JP Saxe and John Mayer team up on Stephen Colbert
This collaboration between JP Saxe and John Mayer on Late Night with Stephen Colbert, no less, is a performance I keep coming back to lately. I love the lyrics and Saxe’s voice. It' goes without saying that I love Mayer’s contribution on the guitar.
What I like most about the pairing is how much Saxe’s lyrics remind me of Mayer’s.
The second verse in Here’s Hopin’ captures what I’m talking about:
When somebody asks you/
Your favorite part of this city/
Do you think of me/
Like I think of you?
When somebody wants you/
Does everyone else still feel like cheating?
'Cause for me, they do/
Do you feel that too?
There’s just something about the way the words are more vivid than many songwriters would be. It’s a theme as old as time: a love song about heartbreak and asking the basic lingering question, “Are you missing me, too?” Instead of some boring way to ask a question that’s been asked a million times in songs, a question that’s being pondered on subways in NYC right this second just the same as it’s being pondered on the beaches of southern California and everywhere in between at the same time, he finds a way to make it come alive.

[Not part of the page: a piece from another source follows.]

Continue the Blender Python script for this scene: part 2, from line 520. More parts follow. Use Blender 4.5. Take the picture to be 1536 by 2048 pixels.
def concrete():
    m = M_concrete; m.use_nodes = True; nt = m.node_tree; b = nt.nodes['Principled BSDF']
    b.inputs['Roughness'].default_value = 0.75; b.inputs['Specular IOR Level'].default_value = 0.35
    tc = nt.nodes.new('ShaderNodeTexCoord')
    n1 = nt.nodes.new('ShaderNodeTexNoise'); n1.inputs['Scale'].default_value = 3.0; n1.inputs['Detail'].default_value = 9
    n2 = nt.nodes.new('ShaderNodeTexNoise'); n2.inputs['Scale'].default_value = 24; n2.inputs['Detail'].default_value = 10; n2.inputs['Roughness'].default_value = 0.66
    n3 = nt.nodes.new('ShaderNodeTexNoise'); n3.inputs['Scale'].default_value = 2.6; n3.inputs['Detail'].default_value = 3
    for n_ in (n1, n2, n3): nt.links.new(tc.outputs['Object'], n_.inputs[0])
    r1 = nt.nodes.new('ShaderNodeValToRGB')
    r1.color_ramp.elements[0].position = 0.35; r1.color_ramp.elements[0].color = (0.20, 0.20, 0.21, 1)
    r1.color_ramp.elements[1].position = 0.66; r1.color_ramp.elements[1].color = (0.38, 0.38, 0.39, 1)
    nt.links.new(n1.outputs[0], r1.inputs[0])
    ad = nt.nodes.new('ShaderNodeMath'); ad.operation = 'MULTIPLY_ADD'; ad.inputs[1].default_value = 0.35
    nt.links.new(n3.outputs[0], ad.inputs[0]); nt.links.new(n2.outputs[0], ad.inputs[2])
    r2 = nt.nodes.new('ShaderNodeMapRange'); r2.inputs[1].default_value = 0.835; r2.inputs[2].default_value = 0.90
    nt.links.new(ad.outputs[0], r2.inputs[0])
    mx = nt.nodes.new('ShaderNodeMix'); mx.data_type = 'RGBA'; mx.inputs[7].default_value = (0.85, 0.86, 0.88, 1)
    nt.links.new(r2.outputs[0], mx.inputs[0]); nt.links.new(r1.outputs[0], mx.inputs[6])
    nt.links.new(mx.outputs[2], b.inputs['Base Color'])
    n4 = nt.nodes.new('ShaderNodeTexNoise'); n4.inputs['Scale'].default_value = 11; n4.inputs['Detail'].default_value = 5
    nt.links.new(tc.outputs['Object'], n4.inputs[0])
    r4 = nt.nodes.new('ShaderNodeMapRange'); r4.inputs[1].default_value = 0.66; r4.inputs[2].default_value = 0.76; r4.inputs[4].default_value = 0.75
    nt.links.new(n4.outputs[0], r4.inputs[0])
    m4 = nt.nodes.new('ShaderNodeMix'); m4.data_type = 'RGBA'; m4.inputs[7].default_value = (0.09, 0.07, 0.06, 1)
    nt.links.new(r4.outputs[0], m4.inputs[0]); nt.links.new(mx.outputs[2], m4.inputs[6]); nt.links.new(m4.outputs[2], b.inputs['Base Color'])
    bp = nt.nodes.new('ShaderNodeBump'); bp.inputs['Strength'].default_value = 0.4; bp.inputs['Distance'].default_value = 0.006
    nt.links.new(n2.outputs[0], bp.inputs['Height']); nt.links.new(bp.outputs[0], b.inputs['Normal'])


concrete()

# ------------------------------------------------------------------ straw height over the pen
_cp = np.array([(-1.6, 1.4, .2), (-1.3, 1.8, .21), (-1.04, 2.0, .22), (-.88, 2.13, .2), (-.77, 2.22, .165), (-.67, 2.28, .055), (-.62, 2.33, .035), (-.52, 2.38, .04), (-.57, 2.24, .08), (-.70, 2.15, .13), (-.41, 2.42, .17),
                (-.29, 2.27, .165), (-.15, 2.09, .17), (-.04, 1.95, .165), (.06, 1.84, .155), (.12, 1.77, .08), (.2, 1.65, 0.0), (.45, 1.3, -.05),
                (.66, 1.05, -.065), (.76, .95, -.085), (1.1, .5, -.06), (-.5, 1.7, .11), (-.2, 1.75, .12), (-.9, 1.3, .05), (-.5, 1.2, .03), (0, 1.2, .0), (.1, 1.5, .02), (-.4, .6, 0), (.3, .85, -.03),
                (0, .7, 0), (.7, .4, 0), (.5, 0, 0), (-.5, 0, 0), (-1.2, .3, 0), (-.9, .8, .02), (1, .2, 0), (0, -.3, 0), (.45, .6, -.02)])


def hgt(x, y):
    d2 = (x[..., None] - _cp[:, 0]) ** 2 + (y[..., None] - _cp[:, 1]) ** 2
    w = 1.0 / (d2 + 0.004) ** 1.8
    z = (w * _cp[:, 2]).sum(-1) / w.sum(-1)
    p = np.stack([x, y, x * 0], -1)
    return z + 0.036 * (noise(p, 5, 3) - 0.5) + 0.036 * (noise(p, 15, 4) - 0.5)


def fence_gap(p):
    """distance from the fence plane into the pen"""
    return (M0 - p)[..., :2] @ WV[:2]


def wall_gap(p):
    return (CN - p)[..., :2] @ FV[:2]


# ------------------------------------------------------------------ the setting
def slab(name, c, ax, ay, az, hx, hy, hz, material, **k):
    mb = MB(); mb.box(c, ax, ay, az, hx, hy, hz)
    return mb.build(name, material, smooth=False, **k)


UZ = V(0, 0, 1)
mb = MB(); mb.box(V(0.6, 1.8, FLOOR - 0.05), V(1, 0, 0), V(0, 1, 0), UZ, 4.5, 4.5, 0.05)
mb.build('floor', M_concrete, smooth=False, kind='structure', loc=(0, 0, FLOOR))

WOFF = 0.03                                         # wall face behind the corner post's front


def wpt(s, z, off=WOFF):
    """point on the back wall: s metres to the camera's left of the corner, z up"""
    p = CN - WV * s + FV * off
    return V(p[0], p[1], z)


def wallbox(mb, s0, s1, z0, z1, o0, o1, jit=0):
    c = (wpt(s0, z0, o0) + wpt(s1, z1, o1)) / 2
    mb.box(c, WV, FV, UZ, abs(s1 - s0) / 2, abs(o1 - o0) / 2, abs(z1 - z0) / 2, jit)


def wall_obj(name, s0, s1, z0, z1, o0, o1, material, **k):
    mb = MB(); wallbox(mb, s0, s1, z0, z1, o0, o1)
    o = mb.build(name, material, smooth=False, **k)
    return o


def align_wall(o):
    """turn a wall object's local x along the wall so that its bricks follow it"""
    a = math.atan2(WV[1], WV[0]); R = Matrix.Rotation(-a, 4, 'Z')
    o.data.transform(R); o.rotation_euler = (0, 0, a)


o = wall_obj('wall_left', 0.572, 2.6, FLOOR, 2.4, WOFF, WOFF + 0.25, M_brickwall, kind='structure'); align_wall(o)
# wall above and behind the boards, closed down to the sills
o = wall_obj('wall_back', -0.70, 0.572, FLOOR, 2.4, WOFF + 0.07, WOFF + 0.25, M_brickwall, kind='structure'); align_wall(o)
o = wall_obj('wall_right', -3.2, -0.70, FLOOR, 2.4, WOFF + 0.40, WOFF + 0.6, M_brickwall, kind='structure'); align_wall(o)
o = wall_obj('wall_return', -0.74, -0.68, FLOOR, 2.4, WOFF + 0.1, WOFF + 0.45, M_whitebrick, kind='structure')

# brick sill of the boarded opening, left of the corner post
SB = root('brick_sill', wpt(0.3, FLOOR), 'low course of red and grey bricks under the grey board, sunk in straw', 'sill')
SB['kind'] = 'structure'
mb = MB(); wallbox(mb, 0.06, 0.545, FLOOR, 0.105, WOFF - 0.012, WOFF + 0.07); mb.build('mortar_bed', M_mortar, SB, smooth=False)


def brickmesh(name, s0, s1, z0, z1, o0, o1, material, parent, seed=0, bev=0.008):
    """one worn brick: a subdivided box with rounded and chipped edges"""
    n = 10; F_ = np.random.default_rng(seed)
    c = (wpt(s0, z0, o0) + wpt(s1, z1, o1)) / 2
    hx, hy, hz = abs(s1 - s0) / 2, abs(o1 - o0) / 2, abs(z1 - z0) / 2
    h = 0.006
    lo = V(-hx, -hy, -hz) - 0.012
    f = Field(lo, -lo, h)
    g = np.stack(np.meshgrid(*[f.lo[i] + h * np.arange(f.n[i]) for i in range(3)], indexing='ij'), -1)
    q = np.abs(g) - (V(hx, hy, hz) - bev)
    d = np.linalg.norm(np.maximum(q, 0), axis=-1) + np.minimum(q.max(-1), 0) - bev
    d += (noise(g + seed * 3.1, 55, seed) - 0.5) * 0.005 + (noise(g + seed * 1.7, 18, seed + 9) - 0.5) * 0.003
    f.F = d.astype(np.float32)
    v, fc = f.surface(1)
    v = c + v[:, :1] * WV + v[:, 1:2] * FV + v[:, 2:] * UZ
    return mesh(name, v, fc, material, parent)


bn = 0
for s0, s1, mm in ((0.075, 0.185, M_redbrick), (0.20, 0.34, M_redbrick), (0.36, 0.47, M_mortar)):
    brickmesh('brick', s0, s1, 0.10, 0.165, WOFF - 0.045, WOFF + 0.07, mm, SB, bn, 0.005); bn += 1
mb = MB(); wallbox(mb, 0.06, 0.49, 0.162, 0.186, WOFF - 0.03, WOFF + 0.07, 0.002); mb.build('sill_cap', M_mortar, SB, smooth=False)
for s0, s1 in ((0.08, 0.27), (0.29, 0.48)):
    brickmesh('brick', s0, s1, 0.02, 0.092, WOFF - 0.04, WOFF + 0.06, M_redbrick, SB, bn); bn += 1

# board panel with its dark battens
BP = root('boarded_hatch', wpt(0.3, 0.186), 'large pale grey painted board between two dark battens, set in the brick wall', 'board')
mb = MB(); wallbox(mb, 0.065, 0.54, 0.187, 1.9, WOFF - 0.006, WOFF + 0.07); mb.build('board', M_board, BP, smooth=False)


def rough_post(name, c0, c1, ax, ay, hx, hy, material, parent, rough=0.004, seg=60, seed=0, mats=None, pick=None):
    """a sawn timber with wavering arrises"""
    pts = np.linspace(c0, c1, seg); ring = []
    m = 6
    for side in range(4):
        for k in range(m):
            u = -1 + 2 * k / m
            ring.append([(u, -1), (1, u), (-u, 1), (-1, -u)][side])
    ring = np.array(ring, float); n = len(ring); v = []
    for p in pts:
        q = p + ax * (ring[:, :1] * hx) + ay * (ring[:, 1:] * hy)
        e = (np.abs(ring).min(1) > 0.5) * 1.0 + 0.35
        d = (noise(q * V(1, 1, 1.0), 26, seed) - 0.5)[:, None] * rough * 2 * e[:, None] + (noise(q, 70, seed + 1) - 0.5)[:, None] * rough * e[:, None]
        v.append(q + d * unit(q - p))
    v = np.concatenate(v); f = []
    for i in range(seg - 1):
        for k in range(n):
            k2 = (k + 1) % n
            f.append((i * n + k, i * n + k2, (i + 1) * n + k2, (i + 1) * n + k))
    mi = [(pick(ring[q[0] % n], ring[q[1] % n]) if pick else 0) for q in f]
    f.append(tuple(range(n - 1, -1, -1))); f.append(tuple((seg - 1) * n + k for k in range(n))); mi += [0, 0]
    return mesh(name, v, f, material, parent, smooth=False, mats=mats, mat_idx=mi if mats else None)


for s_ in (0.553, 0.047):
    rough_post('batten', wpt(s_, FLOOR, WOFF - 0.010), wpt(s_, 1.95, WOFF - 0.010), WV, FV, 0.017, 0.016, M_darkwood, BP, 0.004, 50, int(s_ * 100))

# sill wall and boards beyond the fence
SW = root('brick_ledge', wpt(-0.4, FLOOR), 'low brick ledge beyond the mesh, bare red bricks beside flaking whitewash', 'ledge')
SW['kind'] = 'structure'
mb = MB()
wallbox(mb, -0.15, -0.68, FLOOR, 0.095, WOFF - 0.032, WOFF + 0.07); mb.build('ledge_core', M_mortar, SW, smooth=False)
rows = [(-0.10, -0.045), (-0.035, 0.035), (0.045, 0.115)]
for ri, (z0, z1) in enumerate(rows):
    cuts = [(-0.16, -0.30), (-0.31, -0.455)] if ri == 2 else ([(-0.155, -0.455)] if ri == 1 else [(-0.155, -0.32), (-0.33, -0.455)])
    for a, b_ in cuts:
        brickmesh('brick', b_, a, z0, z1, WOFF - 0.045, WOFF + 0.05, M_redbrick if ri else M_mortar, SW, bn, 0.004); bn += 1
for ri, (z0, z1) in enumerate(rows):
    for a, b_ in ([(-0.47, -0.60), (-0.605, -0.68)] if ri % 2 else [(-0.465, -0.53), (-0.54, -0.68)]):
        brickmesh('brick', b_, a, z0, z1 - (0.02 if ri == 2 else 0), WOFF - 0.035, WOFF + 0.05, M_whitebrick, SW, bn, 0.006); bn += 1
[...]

The degree to which we store up memories and hope (even expect) another person to hang on to those memories to the same degree we do powers that first question: When you think of this city, can you do it without thinking of me? That’s just beautiful writing.
Mayer’s been doing that for years and years by this point. But I’m reminded of a line that always stuck with me for its vividness and descriptive quality. One of his earliest hits, “My Stupid Mouth,” in the third verse, he said:
We bit our lips
She looked out the window
Rolling tiny balls of napkin paper
I played a quick game of chess with the salt and pepper shaker
And I could see clearly
An indelible line was drawn
Between what was good, what just slipped out and what went wrong
He was describing an awkward date, made awkward because he put his foot in his mouth. Rolling tiny balls of napkin paper is evocative, but not nearly as much as “played a quick game of chess with the salt and pepper shaker.”
It just puts the listener right in the situation, pointing out a totally random, tiny, mindless things we all do with our hands when we don’t know what to say, don’t want to be in a place anymore. It’s a story so few words, and I as a writer of much longer things am put to shame by the efficiency of it. Could listen to it on a loop.